# [STATED GOAL]
Retype, exactly as they stand, the lines from the start of the data to the line that contains "from mathutils.geometry import", both ends included. Leave the pictures out.

# [DATASET SECTION]
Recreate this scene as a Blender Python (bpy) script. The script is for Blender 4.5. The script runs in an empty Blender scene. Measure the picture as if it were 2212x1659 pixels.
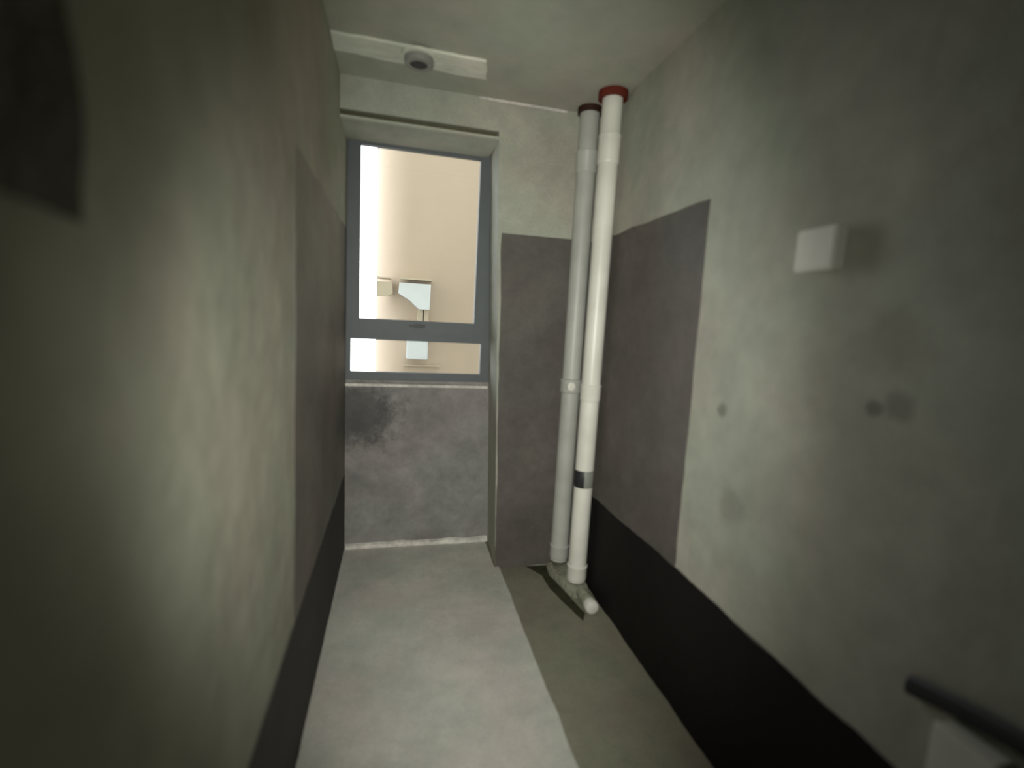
import bpy, bmesh, math, random
from mathutils import Vector, Matrix, noise
from mathutils.geometry import tessellate_polygon

# ------------------------------------------------------------------ camera
W, H, F = 2212.0, 1659.0, 1036.4
YAW, PITCH, ROLL, CAMZ = 0.2409, -0.1335, 0.0544, 1.5302
scn = bpy.context.scene
cam_d = bpy.data.cameras.new('camera')
cam = bpy.data.objects.new('camera', cam_d)
scn.collection.objects.link(cam)
fw = Vector((math.sin(YAW) * math.cos(PITCH), math.cos(YAW) * math.cos(PITCH), math.sin(PITCH)))
r0 = Vector((math.cos(YAW), -math.sin(YAW), 0))
u0 = r0.cross(fw)
rt = math.cos(ROLL) * r0 + math.sin(ROLL) * u0
up = -math.sin(ROLL) * r0 + math.cos(ROLL) * u0
cam.matrix_world = Matrix(((rt.x, up.x, -fw.x, 0), (rt.y, up.y, -fw.y, 0), (rt.z, up.z, -fw.z, CAMZ), (0, 0, 0, 1)))
cam_d.sensor_fit = 'HORIZONTAL'
cam_d.sensor_width = 36.0
cam_d.lens = 36.0 * F / W
cam_d.clip_start = 0.02
cam_d.dof.use_dof = True
cam_d.dof.focus_distance = 6.5
cam_d.dof.aperture_fstop = 0.85
scn.camera = cam

# ------------------------------------------------------------------ world, lights, exposure
world = bpy.data.worlds.new('overcast_sky')
scn.world = world
world.use_nodes = True
bg = world.node_tree.nodes['Background']
bg.inputs['Color'].default_value = (0.93, 0.96, 1.0, 1)
bg.inputs['Strength'].default_value = 6.4

def area(name, loc, target, sx, sy, power, color, portal=False, spread=math.pi):
    l = bpy.data.lights.new(name, 'AREA')
    l.shape = 'RECTANGLE'; l.size = sx; l.size_y = sy; l.energy = power; l.color = color; l.spread = spread
    if portal: l.cycles.is_portal = True
    o = bpy.data.objects.new(name, l)
    scn.collection.objects.link(o)
    d = Vector(target) - Vector(loc)
    o.location = loc
    o.rotation_euler = d.to_track_quat('-Z', 'Y').to_euler()
    return o
area('window_portal', (0.13, 3.30, 1.83), (0.13, 0, 1.83), 0.9, 1.5, 1, (1, 1, 1), portal=True)

torch_d = bpy.data.lights.new('phone_torch', 'SPOT')
torch_d.energy = 172.0
torch_d.color = (1.0, 0.985, 0.90)
torch_d.spot_size = math.radians(73)
torch_d.spot_blend = 1.0
torch_d.shadow_soft_size = 0.035
torch = bpy.data.objects.new('phone_torch', torch_d)
scn.collection.objects.link(torch)
torch.location = (-0.04, 0.0, 1.54)
torch.rotation_euler = (Vector((0.60, 2.7, 1.08)) - torch.location).to_track_quat('-Z', 'Y').to_euler()

torch.scale = (1.0, 1.7, 1.0)
spill_d = torch_d.copy(); spill_d.name = 'phone_torch_spill'      # weak wide spill around the torch's hot centre
spill_d.energy = 22.0; spill_d.spot_size = math.radians(97)
spill = bpy.data.objects.new('phone_torch_spill', spill_d); scn.collection.objects.link(spill)
spill.location = torch.location; spill.rotation_euler = (Vector((0.80, 2.7, 1.15)) - torch.location).to_track_quat('-Z', 'Y').to_euler()
spill.scale = (1.0, 1.15, 1.0)
vs = scn.view_settings
vs.view_transform = 'Standard'; vs.look = 'None'; vs.gamma = 1; vs.use_curve_mapping = False
vs.exposure = 0.0

# ------------------------------------------------------------------ materials
def new_mat(name):
    m = bpy.data.materials.new(name); m.use_nodes = True
    return m, m.node_tree.nodes, m.node_tree.links, m.node_tree.nodes['Principled BSDF']

def plaster(name, col, rough=0.9, mottle=0.14, scale=2.2, grain=0.22, bump=0.35, bscale=7.0, spec=0.3, spots=None, patches=None):
    """mottled mineral surface: broad clouds, fine grain, wavy relief; spots = dark dents, patches = stains (pos, radius, factor)"""
    m, N, L, P = new_mat(name)
    geo = N.new('ShaderNodeNewGeometry')
    def noise_n(sc, det, ro=0.55):
        n = N.new('ShaderNodeTexNoise'); n.inputs['Scale'].default_value = sc
        n.inputs['Detail'].default_value = det; n.inputs['Roughness'].default_value = ro
        L.new(geo.outputs['Position'], n.inputs['Vector']); return n
    def ramp(src, a, b, fa=0.3, fb=0.7):
        r = N.new('ShaderNodeMapRange'); r.inputs[1].default_value = fa; r.inputs[2].default_value = fb
        r.inputs[3].default_value = a; r.inputs[4].default_value = b; L.new(src, r.inputs[0]); return r.outputs[0]
    def mul(a, b):
        k = N.new('ShaderNodeMath'); k.operation = 'MULTIPLY'; L.new(a, k.inputs[0]); L.new(b, k.inputs[1]); return k.outputs[0]
    big = noise_n(scale, 4); mid = noise_n(scale * 5.3, 5, 0.65); fine = noise_n(260, 2, 0.8)
    v = mul(ramp(big.outputs['Fac'], 1 - mottle, 1 + mottle), ramp(mid.outputs['Fac'], 1 - mottle * .55, 1 + mottle * .55))
    v = mul(v, ramp(fine.outputs['Fac'], 1 - grain, 1 + grain))
    for (c, rad, k) in (spots or []) + (patches or []):
        d = N.new('ShaderNodeVectorMath'); d.operation = 'DISTANCE'; d.inputs[1].default_value = c
        wob = N.new('ShaderNodeVectorMath'); wob.operation = 'MULTIPLY_ADD'
        L.new(mid.outputs['Color'], wob.inputs[0]); wob.inputs[1].default_value = (rad,) * 3
        L.new(geo.outputs['Position'], wob.inputs[2])
        sub = N.new('ShaderNodeVectorMath'); sub.operation = 'SUBTRACT'; sub.inputs[1].default_value = (rad * .5,) * 3
        L.new(wob.outputs[0], sub.inputs[0]); L.new(sub.outputs[0], d.inputs[0])
        r = N.new('ShaderNodeMapRange'); r.interpolation_type = 'SMOOTHSTEP'
        r.inputs[1].default_value = rad * .35; r.inputs[2].default_value = rad; r.inputs[3].default_value = k; r.inputs[4].default_value = 1
        L.new(d.outputs['Value'], r.inputs[0]); v = mul(v, r.outputs[0])
    hue = N.new('ShaderNodeMix'); hue.data_type = 'RGBA'
    hue.inputs['A'].default_value = (col[0] * 1.035, col[1] * .985, col[2] * .99, 1)
    hue.inputs['B'].default_value = (col[0] * .965, col[1] * 1.01, col[2] * .985, 1)
    L.new(ramp(noise_n(1.7, 3).outputs['Fac'], 0, 1, .4, .6), hue.inputs['Factor'])
    sc = N.new('ShaderNodeVectorMath'); sc.operation = 'SCALE'
    L.new(hue.outputs['Result'], sc.inputs[0]); L.new(v, sc.inputs['Scale'])
    L.new(sc.outputs[0], P.inputs['Base Color'])
    P.inputs['Roughness'].default_value = rough
    P.inputs['Specular IOR Level'].default_value = spec
    b1 = N.new('ShaderNodeBump'); b1.inputs['Strength'].default_value = bump; b1.inputs['Distance'].default_value = 0.02
    L.new(noise_n(bscale, 3).outputs['Fac'], b1.inputs['Height'])
    b2 = N.new('ShaderNodeBump'); b2.inputs['Strength'].default_value = bump * .5; b2.inputs['Distance'].default_value = 0.003
    L.new(noise_n(120, 4, .7).outputs['Fac'], b2.inputs['Height']); L.new(b1.outputs['Normal'], b2.inputs['Normal'])
    L.new(b2.outputs['Normal'], P.inputs['Normal'])
    return m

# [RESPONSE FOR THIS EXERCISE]
Recreate this scene as a Blender Python (bpy) script. The script is for Blender 4.5. The script runs in an empty Blender scene. Measure the picture as if it were 2212x1659 pixels.
import bpy, bmesh, math, random
from mathutils import Vector, Matrix, noise
from mathutils.geometry import tessellate_polygon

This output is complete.